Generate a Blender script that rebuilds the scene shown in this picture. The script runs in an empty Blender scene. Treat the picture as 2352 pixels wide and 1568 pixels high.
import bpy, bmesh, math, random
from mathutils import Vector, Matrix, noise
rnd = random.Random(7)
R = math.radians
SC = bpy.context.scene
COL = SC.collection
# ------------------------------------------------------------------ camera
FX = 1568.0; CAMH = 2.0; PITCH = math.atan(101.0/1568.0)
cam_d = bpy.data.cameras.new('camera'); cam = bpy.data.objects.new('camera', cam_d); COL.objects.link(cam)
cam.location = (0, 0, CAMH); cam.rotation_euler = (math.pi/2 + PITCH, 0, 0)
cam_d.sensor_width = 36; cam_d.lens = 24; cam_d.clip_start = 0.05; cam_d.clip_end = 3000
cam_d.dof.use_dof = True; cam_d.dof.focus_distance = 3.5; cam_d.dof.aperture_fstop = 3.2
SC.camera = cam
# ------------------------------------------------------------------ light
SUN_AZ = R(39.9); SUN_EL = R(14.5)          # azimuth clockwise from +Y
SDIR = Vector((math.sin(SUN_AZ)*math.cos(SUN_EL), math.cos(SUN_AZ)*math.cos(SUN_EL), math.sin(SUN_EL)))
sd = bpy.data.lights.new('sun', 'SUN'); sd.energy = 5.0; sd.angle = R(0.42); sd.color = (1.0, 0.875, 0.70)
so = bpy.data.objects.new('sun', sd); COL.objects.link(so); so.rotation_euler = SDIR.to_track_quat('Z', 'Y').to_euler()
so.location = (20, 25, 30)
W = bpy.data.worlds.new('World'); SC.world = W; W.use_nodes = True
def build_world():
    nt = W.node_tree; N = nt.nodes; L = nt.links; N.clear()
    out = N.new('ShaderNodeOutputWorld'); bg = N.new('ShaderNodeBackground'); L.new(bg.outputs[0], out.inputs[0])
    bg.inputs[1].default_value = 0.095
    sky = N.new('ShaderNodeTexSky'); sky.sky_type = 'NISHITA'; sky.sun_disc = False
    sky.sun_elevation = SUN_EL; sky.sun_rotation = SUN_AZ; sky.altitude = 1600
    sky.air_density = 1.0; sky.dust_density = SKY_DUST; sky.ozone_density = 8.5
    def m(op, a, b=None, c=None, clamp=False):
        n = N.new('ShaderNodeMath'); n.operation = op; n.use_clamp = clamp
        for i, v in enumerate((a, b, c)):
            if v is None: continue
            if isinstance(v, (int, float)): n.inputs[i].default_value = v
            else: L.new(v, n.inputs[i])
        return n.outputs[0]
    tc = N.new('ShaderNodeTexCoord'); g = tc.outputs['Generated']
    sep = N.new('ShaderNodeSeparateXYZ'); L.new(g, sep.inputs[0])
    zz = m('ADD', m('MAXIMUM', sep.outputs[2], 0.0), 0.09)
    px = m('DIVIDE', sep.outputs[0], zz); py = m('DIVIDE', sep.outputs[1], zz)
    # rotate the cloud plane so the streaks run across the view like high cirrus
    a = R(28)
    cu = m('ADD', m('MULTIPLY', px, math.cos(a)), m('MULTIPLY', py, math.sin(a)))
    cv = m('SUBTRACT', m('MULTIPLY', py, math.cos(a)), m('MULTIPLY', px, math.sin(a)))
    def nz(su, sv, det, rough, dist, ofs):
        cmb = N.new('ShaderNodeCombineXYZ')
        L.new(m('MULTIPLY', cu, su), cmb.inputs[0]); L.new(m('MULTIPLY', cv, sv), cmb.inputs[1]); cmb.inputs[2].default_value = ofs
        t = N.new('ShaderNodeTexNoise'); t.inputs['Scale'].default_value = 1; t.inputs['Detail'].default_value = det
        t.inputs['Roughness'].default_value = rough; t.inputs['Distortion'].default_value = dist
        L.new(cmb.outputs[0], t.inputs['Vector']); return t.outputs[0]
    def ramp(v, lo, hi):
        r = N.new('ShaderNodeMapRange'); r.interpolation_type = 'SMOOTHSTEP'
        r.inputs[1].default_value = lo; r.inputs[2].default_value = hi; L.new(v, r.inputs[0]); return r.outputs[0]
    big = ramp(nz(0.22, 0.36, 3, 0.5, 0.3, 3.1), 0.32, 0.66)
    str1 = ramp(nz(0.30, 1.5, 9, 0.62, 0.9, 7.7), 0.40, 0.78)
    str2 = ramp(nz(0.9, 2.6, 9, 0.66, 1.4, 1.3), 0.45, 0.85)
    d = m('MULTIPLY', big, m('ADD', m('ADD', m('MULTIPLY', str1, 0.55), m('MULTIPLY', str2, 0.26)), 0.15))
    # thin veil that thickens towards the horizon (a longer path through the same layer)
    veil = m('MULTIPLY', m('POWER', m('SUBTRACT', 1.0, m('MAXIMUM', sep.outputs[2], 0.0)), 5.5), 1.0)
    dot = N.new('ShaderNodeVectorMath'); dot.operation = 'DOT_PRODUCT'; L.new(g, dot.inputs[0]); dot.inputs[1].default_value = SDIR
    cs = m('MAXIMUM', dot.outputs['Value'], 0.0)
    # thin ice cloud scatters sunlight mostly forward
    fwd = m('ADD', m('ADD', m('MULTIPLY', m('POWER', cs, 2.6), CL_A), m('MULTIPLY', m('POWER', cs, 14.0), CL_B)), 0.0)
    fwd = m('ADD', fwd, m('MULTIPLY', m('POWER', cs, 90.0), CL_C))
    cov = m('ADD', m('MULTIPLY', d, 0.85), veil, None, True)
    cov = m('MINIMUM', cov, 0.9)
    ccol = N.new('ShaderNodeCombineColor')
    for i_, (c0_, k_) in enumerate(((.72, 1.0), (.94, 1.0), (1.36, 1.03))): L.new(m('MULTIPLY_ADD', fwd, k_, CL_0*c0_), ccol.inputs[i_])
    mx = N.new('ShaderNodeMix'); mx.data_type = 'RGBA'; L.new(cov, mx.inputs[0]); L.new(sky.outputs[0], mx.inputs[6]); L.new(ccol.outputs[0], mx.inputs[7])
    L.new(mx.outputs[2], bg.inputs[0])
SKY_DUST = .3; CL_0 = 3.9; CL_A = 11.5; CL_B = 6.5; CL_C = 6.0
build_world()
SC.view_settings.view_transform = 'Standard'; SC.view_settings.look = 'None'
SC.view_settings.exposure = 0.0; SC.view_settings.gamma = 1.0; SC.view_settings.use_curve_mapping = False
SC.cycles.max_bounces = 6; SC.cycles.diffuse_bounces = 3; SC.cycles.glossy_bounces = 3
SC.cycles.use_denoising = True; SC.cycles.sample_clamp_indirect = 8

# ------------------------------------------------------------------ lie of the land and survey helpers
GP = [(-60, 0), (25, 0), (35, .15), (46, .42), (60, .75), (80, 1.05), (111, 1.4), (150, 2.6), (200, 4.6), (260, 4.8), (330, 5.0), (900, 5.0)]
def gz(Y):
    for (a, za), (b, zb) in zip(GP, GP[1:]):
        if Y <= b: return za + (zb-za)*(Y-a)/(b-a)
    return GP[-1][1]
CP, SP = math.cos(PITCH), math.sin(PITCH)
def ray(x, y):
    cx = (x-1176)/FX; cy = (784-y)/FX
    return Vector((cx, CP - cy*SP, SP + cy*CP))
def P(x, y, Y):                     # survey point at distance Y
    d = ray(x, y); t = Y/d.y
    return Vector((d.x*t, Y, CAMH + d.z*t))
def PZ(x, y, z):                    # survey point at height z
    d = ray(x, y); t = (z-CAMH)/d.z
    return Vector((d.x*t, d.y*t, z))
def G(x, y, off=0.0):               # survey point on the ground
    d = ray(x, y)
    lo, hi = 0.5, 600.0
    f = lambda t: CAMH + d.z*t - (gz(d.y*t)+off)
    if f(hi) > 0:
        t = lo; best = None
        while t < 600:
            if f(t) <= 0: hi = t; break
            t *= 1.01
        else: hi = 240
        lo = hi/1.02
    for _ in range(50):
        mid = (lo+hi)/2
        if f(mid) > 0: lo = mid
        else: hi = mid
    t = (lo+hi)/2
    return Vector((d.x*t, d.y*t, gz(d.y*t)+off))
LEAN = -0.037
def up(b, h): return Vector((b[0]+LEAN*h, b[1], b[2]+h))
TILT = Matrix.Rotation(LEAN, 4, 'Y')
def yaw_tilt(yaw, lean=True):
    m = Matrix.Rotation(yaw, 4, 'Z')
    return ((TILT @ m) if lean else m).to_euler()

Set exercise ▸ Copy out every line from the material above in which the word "high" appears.

Full output ▸
Generate a Blender script that rebuilds the scene shown in this picture. The script runs in an empty Blender scene. Treat the picture as 2352 pixels wide and 1568 pixels high.
    # rotate the cloud plane so the streaks run across the view like high cirrus